Problematisch ist allerdings der Einsatz von Platin für die Brennstoffzelle. Platin ist eine endliche Ressource und zudem teuer. Hierzu entwickelte Daimler aber bereits zusammen mit Ford ein neues Brennstoffzellensystem, bei dem schon 90 Prozent weniger Platin verbaut wird.
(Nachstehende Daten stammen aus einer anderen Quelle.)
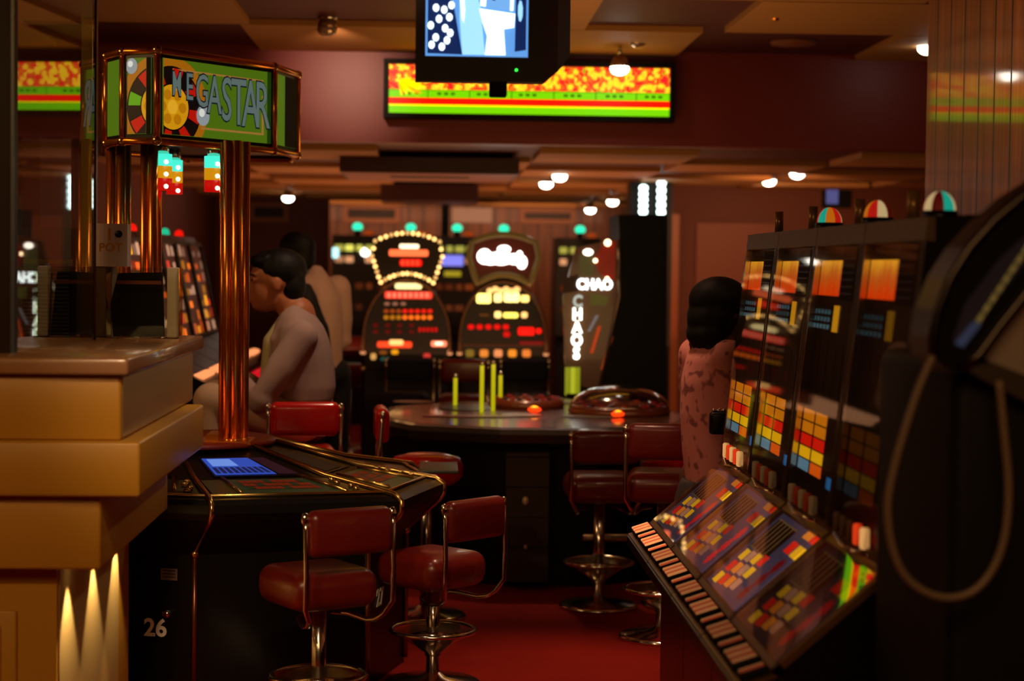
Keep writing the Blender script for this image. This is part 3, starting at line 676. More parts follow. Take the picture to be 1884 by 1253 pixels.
# left row
def build_left_slot(loc, rz, lab):
    t = thing('slot_machine', lab, 'slot machine', loc, rz, 'slot machines along the left side'); h = SW / 2 - .004
    prof = [(-.22, 0), (-.22, .70), (-.34, .86), (-.34, .90), (0, 1.06), (.12, 1.62), (.14, 1.66), (.55, 1.66), (.6, 0)]
    m = MB(); m.prism([(-h, y, z) for y, z in prof], (2 * h, 0, 0), BLACK); obj('cabinet', m, t)
    Xu = frame((-h, -.004, 1.06), (1, 0, 0), (0, .12, .56)); w = 2 * h
    m = MB(); m.box((.03, .01, 0), (w - .03, .57, .004), mat('left_art', (90, 40, 28), .4, emit=.25), Xu)
    for r in range(7):
        for c in range(4):
            if random.random() < .7: m.box((.05 + c * .125, .02 + r * .078, .004), (.05 + c * .125 + random.uniform(.04, .1), random.uniform(.05, .09) + r * .078, .007), E(random.choice([(240, 110, 20), (250, 160, 30), (200, 50, 30), (190, 140, 110), (240, 90, 20)]), random.choice([.4, .9, 1.4])), Xu)
    obj('lit_artwork', m, t)
    m = MB()
    for x in (0, w - .02): m.box((x, 0, 0), (x + .02, .575, .02), BLACK, Xu)
    for y in (0, .555): m.box((.01, y, 0), (w - .01, y + .02, .02), BLACK, Xu)
    obj('window_frame', m, t)
    for i in range(4):
        m = MB(); m.ball((-h + .1 + i * .12, -.26, .94), (.03, .035, .018), E((255, 150, 90), 1.2)); obj('button', m, t)
    m = MB(); m.rbox((-h + .06, -.36, .79), (h - .06, -.32, .86), E((210, 12, 30), .9), .01); obj('red_tray', m, t)
    m = MB(); m.ball((0, .2, 1.675), (.028, .028, .03), E([(30, 190, 140), (250, 20, 10)][random.random() < .5], 1.0)); obj('beacon', m, t)
lefts = ['left-side slot machine nearest the brass posts, lit orange', 'left-side slot machine second from the camera, lit orange', 'left-side slot machine in the middle of its row', 'left-side slot machine second from the far end', 'left-side slot machine at the far end of its row']
for i in range(5): build_left_slot((-1.42, 9.3 + i * .6, 0), PI / 2, lefts[i])

# near black machine at the right edge with a hanging cord
def build_near():
    Y = 3.25
    t = thing('near_gaming_machine', 'big black machine at the right edge with curved chrome-edged hood and grey panel', 'gaming machine', (1.15, Y + .2, 0))
    a = W(1748, 660, Y)
    m = MB(); m.rbox((a.x + .02, Y + .05, 0), (1.62, Y + .62, 1.34), BLACKM, .03); obj('cabinet', m, t, world=True)
    # hood: a bent band, outline taken in a plane that slopes away
    outer = [(1718, 660), (1716, 620), (1726, 570), (1750, 510), (1785, 455), (1830, 405), (1884, 360), (1960, 310)]
    inner = [(1990, 380), (1960, 440), (1884, 545), (1830, 615), (1795, 665), (1760, 690)]
    m = MB(); m.prism([W(x, y, Y) for x, y in outer + inner], (0, .16, 0), BLACK); obj('hood', m, t, world=True)
    m = MB(); m.tube([W(x, y, Y - .005) for x, y in outer], .010, mat('dark_chrome', (70, 64, 58), .3, 1), 10); obj('hood_edge', m, t, world=True)
    m = MB(); m.tube([W(x, y, Y - .005) for x, y in ((1765, 680), (1800, 655), (1840, 600), (1884, 545), (1960, 440))], .009, mat('dark_chrome', (70, 64, 58), .3, 1), 10); obj('inner_edge', m, t, world=True)
    m = MB()
    m.poly([W(x, y, Y - .003) for x, y in ((1752, 628), (1775, 560), (1840, 475), (1890, 430), (1890, 480), (1810, 580), (1772, 640))], mat('dim_display', (36, 34, 44), .4, emit=.1))
    for k in range(8):
        x, y = 1795 + k * 12, 590 - k * 18; m.poly([W(x, y, Y - .0045), W(x + 10, y - 15, Y - .0045), W(x + 17, y - 10, Y - .0045), W(x + 7, y + 5, Y - .0045)], E((150, 125, 60), .35))
    m.poly([W(x, y, Y - .0045) for x, y in ((1756, 632), (1790, 592), (1806, 596), (1772, 640))], E((58, 66, 92), .4))
    obj('display_strip', m, t, world=True)
    m = MB(); pts = [(1800, 650), (1884, 530), (1990, 395), (1990, 760), (1884, 702), (1830, 672)]
    m.prism([W(x, y, Y + .03) for x, y in pts], (0, .12, 0), mat('grey_plastic_panel', (150, 136, 122), .4)); obj('grey_panel', m, t, world=True)
    m = MB(); m.prism([W(x, y, Y + .0) for x, y in ((1770, 676), (1830, 668), (1990, 730), (1990, 790), (1830, 710))], (0, .2, 0), mat('brown_rail', (56, 44, 34), .5)); obj('lower_rail', m, t, world=True)
    pts = [(1716, 655), (1690, 715), (1665, 790), (1645, 860), (1633, 930), (1640, 1000), (1662, 1055), (1700, 1088), (1745, 1100), (1790, 1088), (1825, 1050), (1848, 990), (1856, 900), (1848, 800), (1838, 700)]
    def cr(p0, p1, p2, p3, u): return tuple(.5 * ((2 * p1[i]) + (-p0[i] + p2[i]) * u + (2 * p0[i] - 5 * p1[i] + 4 * p2[i] - p3[i]) * u * u + (-p0[i] + 3 * p1[i] - 3 * p2[i] + p3[i]) * u ** 3) for i in (0, 1))
    fine = []
    for i in range(len(pts) - 1):
        for k in range(5): fine.append(cr(pts[max(i - 1, 0)], pts[i], pts[i + 1], pts[min(i + 2, len(pts) - 1)], k / 5))
    fine.append(pts[-1])
    m = MB(); m.tube([W(x, y, Y - .03) for x, y in fine], .0068, mat('grey_cord', (128, 110, 84), .5, .2), 10)
    o = obj('hanging_cord', m, t, 'pale grey cord hanging in a long loop', world=True)
build_near()

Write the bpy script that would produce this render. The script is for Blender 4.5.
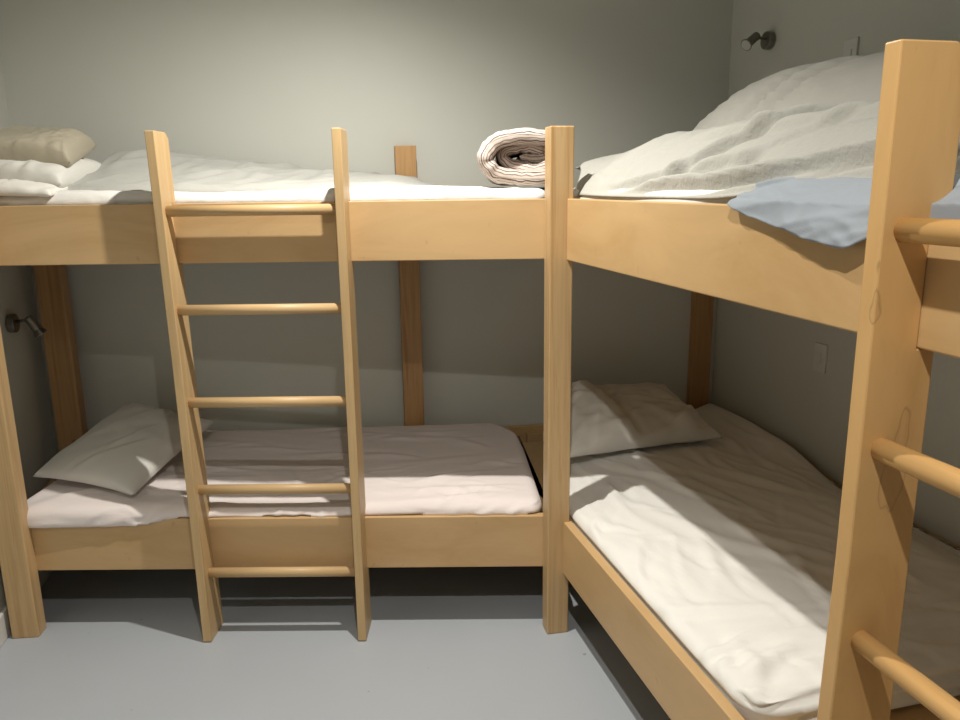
import bpy, bmesh, math, random
from mathutils import Vector, Matrix, noise
SC = bpy.context.scene
for o in list(bpy.data.objects): bpy.data.objects.remove(o)
random.seed(4)

# ------------------------------------------------------------------ camera
cam_d = bpy.data.cameras.new('camera'); cam = bpy.data.objects.new('camera', cam_d)
SC.collection.objects.link(cam); SC.camera = cam
cam_d.sensor_width = 36; cam_d.sensor_fit = 'HORIZONTAL'; cam_d.lens = 770.03/960*36
cam_d.clip_start = 0.02
TH, RO, YA, HC = .2227, -.0136, -.0113, 1.5565
fw = Vector((math.sin(YA)*math.cos(TH), math.cos(YA)*math.cos(TH), -math.sin(TH)))
r0 = Vector((math.cos(YA), -math.sin(YA), 0)); u0 = r0.cross(fw)
rr = math.cos(RO)*r0+math.sin(RO)*u0; uu = -math.sin(RO)*r0+math.cos(RO)*u0
m = Matrix((rr, uu, -fw)).transposed().to_4x4(); m.translation = (0, 0, HC)
cam.matrix_world = m

# ------------------------------------------------------------------ light
w = bpy.data.worlds.new('world'); SC.world = w; w.use_nodes = True
w.node_tree.nodes['Background'].inputs[0].default_value = (.9, .85, .75, 1)
w.node_tree.nodes['Background'].inputs[1].default_value = .02
SC.view_settings.view_transform = 'Standard'; SC.view_settings.look = 'None'
SC.view_settings.gamma = 1; SC.view_settings.use_curve_mapping = False
SC.view_settings.exposure = 0.0
CEIL = 2.66
def spot(name, loc, aim, watts, angle, blend, radius, col):
    d = bpy.data.lights.new(name, 'SPOT'); d.energy = watts; d.spot_size = math.radians(angle)
    d.spot_blend = blend; d.shadow_soft_size = radius; d.color = col
    o = bpy.data.objects.new(name, d); SC.collection.objects.link(o); o.location = loc
    o.rotation_euler = (Vector(aim)-Vector(loc)).to_track_quat('-Z', 'Y').to_euler()
    return o
WARM = (1, .96, .875)
spot('downlight_by_bunk', (-.22, 2.12, CEIL-.02), (-.62, 2.36, 0), 158, 152, 1.0, .018, WARM)
spot('downlight_middle', (.02, .38, CEIL-.02), (.45, .75, 0), 100, 140, 1.0, .018, WARM)

# ------------------------------------------------------------------ materials
def mat(name, rough=.6, spec=.4):
    m = bpy.data.materials.new(name); m.use_nodes = True
    b = m.node_tree.nodes['Principled BSDF']; b.inputs['Roughness'].default_value = rough
    b.inputs['Specular IOR Level'].default_value = spec
    return m, m.node_tree, b
def N(nt, t, **kw):
    n = nt.nodes.new(t)
    for k, v in kw.items(): setattr(n, k, v)
    return n
def coords(nt, scale, rot=(0, 0, 0)):
    tc = N(nt, 'ShaderNodeTexCoord'); mp = N(nt, 'ShaderNodeMapping')
    mp.inputs['Scale'].default_value = scale; mp.inputs['Rotation'].default_value = rot
    nt.links.new(tc.outputs['Object'], mp.inputs['Vector']); return mp.outputs['Vector']
def noise_n(nt, vec, scale, detail=4, dist=0, rough=.5):
    n = N(nt, 'ShaderNodeTexNoise'); n.inputs['Scale'].default_value = scale
    n.inputs['Detail'].default_value = detail; n.inputs['Distortion'].default_value = dist
    n.inputs['Roughness'].default_value = rough
    nt.links.new(vec, n.inputs['Vector']); return n.outputs['Fac']
def ramp(nt, fac, stops):
    r = N(nt, 'ShaderNodeValToRGB'); el = r.color_ramp.elements
    while len(el) < len(stops): el.new(.5)
    for e, (p, c) in zip(el, stops): e.position = p; e.color = (*c, 1) if len(c) == 3 else c
    nt.links.new(fac, r.inputs['Fac']); return r.outputs['Color']
def mix(nt, a, b, fac, mode='MIX'):
    n = N(nt, 'ShaderNodeMix', data_type='RGBA', blend_type=mode)
    if isinstance(fac, (int, float)): n.inputs[0].default_value = fac
    else: nt.links.new(fac, n.inputs[0])
    for i, v in ((6, a), (7, b)):
        if isinstance(v, tuple): n.inputs[i].default_value = (*v, 1)
        else: nt.links.new(v, n.inputs[i])
    return n.outputs[2]
def bump(nt, b, h, strength, dist=.01, prev=None):
    n = N(nt, 'ShaderNodeBump'); n.inputs['Strength'].default_value = strength; n.inputs['Distance'].default_value = dist
    nt.links.new(h, n.inputs['Height'])
    if prev: nt.links.new(prev, n.inputs['Normal'])
    nt.links.new(n.outputs['Normal'], b.inputs['Normal']); return n.outputs['Normal']

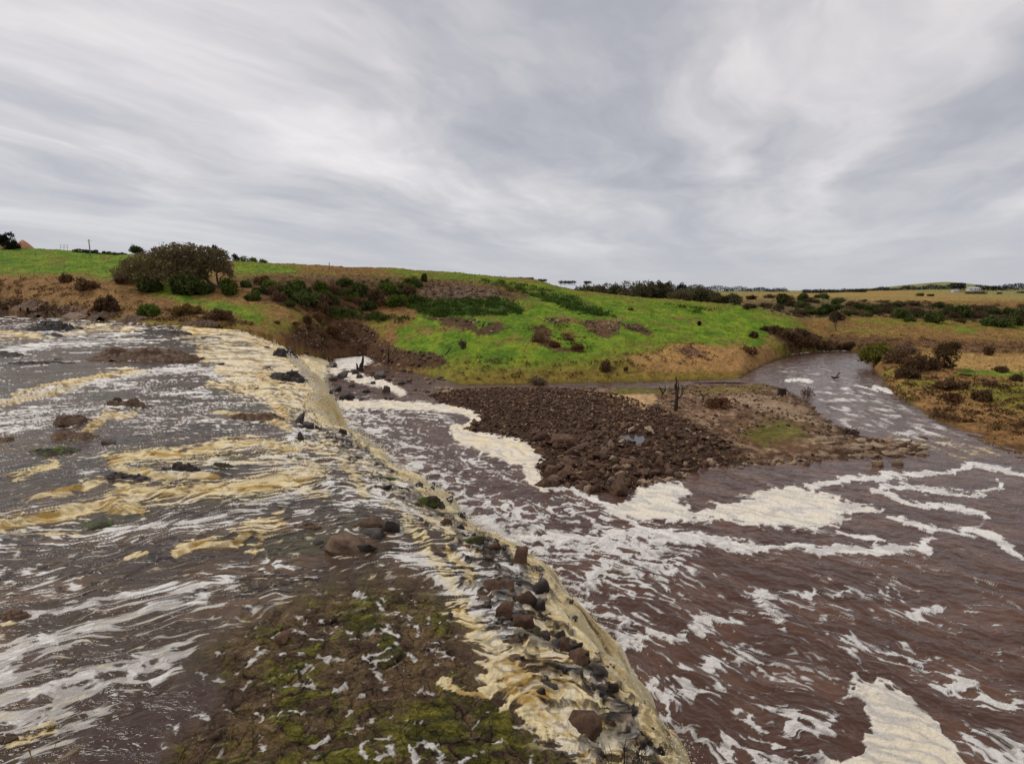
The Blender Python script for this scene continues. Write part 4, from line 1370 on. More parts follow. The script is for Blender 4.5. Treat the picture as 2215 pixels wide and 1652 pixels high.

Förderung der Brennstoffzellen-Technologie

Jedoch ist die Herstellung dieser Wasserstoffantriebe immer noch sehr teuer und es gibt auch noch keine Infrastruktur zum Wasserstofftanken. Daran arbeiten aber der Gase-Konzern Linde und die Tankstellenkette Shell. Sie wollen bis 2023 insgesamt 400 Wasserstoff-Tankstellen in Deutschland einrichten. Eine weitere Initiative zur Förderung des Wasserstoffantriebs ist der „Hydrogen Council“ mit einer wachsenden Anzahl an Mitgliedsunternehmen, darunter auch Daimler und Linde. Hier arbeiten global agierende Energieerzeuger und Energieverwender wie Automobilhersteller zusammen, um die Erzeugung, Lagerung und Anwendung von Wasserstoff zu optimieren. Gefördert werden auch die benötigte Infrastruktur und die Bezahlbarkeit der neuen Technik.

Auf einen Blick

Insgesamt lässt sich also sagen, dass die batteriebetriebenen Wagen zurzeit noch keine langfristige Lösung zur Abschaffung von Verbrennungsmotoren sind. Dazu sind die Batterien bei ausreichender Kapazität einfach zu schwer und auch nicht umweltfreundlich genug. Sie sind eher als Übergangslösung zu bewerten, bis die Herstellung von Wasserstoffantrieben oder anderen Brennstoffzellen günstiger ist. Denn technologisch sind die Brennstoffzellen-Fahrzeuge bereits ausgereift, lediglich die Kosten müssen noch reduziert werden. Offen bleibt die Frage, wie lange es noch dauert, bis der Wasserstoffantrieb salonfähig wird und ob auch Tesla bald an Fahrzeugen mit Brennstoffzellen arbeitet oder ob das Unternehmen in seinen Produktionsschwierigkeiten und Vorbestellungen seiner Elektroautos stecken bleibt.